Ne deriva che la distinzione dei ruoli non è altro che di derivazione culturale. Il patriarcato è la nostra cultura.

Valditara, Meloni e l’immigrazione

Arriviamo alla questione con cui ho aperto questo articolo. Il Ministro dell’Istruzione Valditara, ospite della Fondazione Giulia Cecchettin, ha dichiarato che la violenza sulle donne è un fenomeno legato anche a forme di marginalità e devianza derivanti dall’immigrazione illegale. Concetto poi ripreso anche dalla Presidente del Consiglio dei Ministri.

A primo impatto, conoscendo quanto il tema immigrazione sia caro alla destra, soprattutto in tema di generazione di consenso, uno si chiede: saranno così poco avveduti da aver utilizzato anche questa occasione per racimolare voti? Il dubbio viene.

Quando si parla di fenomeni sociali, incidenza di variabili e tutto il resto, ci si deve basare sui numeri. I numeri, per quanto passibili di interpretazione, permettono di avere una visione chiara del fenomeno. Peccato che quanto affermato da Valditara e Meloni non trovi riscontro nei dati.

Nel 2023, uomini autori di femminicidio sono per il 73% italiani, nella maggior parte dei casi persone che hanno un legame affettivo-sentimentale con la donna uccisa. Per sottolineare la questione della donna oggetto: sei mia e io posso anche disporre della tua vita. Ma questo dato non è sufficiente.

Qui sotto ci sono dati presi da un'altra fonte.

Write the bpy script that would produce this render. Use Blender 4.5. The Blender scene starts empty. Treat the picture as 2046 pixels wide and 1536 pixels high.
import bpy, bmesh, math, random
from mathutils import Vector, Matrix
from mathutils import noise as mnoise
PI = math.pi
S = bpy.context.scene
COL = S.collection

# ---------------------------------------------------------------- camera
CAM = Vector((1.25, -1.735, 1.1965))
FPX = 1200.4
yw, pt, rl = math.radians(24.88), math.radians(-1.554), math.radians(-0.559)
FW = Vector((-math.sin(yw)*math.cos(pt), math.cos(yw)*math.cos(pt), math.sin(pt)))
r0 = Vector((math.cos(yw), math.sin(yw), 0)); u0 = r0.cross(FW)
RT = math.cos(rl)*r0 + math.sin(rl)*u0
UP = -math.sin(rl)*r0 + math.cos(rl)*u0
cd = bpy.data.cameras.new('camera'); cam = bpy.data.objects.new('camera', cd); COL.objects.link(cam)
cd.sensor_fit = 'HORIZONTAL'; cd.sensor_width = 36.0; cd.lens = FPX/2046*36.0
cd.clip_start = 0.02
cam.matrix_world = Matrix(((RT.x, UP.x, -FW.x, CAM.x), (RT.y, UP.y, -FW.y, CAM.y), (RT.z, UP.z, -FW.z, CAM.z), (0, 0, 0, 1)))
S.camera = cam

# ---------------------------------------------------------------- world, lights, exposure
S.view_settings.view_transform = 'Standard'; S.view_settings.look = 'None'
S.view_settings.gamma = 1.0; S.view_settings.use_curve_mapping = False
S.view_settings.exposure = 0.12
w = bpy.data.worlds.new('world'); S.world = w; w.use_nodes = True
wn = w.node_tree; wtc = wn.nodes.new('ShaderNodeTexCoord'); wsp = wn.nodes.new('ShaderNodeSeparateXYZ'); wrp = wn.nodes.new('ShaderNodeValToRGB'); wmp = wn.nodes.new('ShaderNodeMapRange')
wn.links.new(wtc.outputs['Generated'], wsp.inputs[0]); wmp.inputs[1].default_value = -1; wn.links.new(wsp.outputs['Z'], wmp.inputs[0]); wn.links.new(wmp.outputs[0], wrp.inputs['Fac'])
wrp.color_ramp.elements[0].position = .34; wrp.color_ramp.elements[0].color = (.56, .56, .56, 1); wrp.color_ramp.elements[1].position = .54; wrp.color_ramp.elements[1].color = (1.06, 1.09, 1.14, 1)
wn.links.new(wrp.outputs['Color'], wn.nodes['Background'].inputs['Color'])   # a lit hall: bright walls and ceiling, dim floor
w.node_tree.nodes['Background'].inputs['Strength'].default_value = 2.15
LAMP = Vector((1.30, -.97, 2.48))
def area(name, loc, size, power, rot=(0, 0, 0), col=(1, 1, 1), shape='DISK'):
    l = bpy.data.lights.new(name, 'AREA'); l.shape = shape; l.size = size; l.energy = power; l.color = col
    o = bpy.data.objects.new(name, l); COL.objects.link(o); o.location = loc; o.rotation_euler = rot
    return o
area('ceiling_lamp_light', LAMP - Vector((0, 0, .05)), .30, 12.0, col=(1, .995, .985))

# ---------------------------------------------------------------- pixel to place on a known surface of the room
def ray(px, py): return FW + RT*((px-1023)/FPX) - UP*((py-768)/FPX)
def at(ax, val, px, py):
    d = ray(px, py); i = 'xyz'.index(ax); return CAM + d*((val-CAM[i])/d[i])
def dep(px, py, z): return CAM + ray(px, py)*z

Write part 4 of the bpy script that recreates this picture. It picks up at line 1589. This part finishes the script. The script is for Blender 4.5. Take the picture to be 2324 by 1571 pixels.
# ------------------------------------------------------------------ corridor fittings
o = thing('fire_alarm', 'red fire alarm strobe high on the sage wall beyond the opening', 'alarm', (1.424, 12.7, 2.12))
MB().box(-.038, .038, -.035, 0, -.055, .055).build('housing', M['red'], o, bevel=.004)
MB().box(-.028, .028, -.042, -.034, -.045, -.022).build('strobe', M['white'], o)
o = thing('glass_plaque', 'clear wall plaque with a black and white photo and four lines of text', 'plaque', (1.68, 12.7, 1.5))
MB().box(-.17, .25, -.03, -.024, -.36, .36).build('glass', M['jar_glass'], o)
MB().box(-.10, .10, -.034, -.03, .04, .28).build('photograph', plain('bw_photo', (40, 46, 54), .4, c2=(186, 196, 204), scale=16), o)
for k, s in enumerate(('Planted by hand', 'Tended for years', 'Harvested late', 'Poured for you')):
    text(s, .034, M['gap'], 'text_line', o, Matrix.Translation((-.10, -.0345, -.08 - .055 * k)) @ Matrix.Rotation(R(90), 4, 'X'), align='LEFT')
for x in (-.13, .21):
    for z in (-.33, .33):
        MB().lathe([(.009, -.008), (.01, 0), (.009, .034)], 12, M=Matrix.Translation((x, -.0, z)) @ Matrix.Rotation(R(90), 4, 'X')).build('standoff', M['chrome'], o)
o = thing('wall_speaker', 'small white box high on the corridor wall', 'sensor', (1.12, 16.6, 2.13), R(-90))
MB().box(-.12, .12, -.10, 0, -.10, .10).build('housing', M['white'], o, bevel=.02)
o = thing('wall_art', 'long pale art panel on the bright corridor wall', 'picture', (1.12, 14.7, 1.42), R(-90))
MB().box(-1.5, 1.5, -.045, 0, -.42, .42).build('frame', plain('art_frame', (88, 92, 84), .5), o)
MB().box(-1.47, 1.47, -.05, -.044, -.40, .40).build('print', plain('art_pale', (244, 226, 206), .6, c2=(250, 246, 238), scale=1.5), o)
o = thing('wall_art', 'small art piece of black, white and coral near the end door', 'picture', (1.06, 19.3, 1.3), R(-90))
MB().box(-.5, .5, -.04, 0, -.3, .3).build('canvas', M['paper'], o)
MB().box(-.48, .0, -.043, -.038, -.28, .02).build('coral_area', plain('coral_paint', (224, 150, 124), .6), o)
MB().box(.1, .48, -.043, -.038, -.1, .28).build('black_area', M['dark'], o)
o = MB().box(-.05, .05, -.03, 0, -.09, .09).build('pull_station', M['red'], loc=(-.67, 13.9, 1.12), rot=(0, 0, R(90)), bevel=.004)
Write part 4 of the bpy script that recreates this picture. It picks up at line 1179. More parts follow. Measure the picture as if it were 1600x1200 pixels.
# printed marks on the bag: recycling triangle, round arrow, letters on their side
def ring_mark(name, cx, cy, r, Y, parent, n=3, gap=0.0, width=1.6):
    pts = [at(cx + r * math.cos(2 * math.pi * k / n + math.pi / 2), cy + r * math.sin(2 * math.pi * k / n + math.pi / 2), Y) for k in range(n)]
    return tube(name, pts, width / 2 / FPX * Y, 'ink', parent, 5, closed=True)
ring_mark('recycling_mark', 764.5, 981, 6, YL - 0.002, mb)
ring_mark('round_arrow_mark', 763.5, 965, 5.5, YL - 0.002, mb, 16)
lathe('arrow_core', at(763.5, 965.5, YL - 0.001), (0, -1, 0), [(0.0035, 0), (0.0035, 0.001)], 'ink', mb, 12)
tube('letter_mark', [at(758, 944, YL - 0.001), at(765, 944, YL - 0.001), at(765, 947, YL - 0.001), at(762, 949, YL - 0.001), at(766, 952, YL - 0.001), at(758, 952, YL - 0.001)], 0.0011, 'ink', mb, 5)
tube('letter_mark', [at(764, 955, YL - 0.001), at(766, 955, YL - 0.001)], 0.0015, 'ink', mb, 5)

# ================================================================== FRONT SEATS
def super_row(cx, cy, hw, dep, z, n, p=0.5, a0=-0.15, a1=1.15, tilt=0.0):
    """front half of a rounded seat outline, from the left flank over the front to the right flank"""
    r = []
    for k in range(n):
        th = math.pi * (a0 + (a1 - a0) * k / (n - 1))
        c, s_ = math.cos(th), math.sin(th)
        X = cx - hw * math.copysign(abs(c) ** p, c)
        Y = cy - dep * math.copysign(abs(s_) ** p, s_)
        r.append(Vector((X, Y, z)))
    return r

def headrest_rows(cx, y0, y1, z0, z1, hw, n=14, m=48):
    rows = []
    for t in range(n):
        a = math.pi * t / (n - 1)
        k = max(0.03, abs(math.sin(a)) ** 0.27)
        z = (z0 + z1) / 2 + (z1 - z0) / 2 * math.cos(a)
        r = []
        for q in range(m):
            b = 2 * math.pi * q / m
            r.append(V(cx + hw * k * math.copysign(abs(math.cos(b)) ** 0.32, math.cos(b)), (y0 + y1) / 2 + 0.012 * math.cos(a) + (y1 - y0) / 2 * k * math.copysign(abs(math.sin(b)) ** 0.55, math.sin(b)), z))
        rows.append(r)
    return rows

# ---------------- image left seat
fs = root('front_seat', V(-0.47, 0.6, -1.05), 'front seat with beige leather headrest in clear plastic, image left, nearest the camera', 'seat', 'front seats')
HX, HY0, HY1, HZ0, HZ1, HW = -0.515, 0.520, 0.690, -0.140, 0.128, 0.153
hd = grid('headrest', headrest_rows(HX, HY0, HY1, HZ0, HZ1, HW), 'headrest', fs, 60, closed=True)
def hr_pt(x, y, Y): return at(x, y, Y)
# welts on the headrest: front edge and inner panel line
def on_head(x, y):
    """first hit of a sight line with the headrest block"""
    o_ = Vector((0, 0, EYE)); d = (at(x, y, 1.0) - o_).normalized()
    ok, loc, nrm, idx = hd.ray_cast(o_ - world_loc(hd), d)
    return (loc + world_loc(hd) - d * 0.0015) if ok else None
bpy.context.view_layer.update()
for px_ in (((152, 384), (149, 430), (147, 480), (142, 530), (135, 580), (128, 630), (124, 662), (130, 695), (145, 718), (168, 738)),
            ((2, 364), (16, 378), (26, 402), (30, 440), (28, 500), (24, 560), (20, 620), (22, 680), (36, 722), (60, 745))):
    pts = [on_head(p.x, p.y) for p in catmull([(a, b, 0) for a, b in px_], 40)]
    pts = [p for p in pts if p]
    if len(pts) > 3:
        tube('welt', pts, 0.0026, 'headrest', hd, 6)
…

Come riporta Francesco Cundari nella sua Newsletter Giornaliera, pare che, quando gli immigrati commettono un femminicidio, lo commettano in famiglia, su persone della loro stessa nazionalità. Questo a riprova che il problema non è il paese di origine delle persone, quanto l’idea che gli uomini hanno delle donne.

Conclusioni

Giorgia Meloni e il Ministro Valditara fanno propaganda su un tema molto delicato. Dimostrano una veramente scarsa attenzione a quelli che sono i momenti in cui la pesca a strascico dei voti dovrebbe interrompersi.

Ritengo particolarmente utile chiudere questo articolo con le parole di Elena Cecchettin, sorella della scomparsa Giulia: “Propaganda alla presentazione della fondazione che porta il nome di una ragazza uccisa da un ragazzo bianco, italiano e per bene”.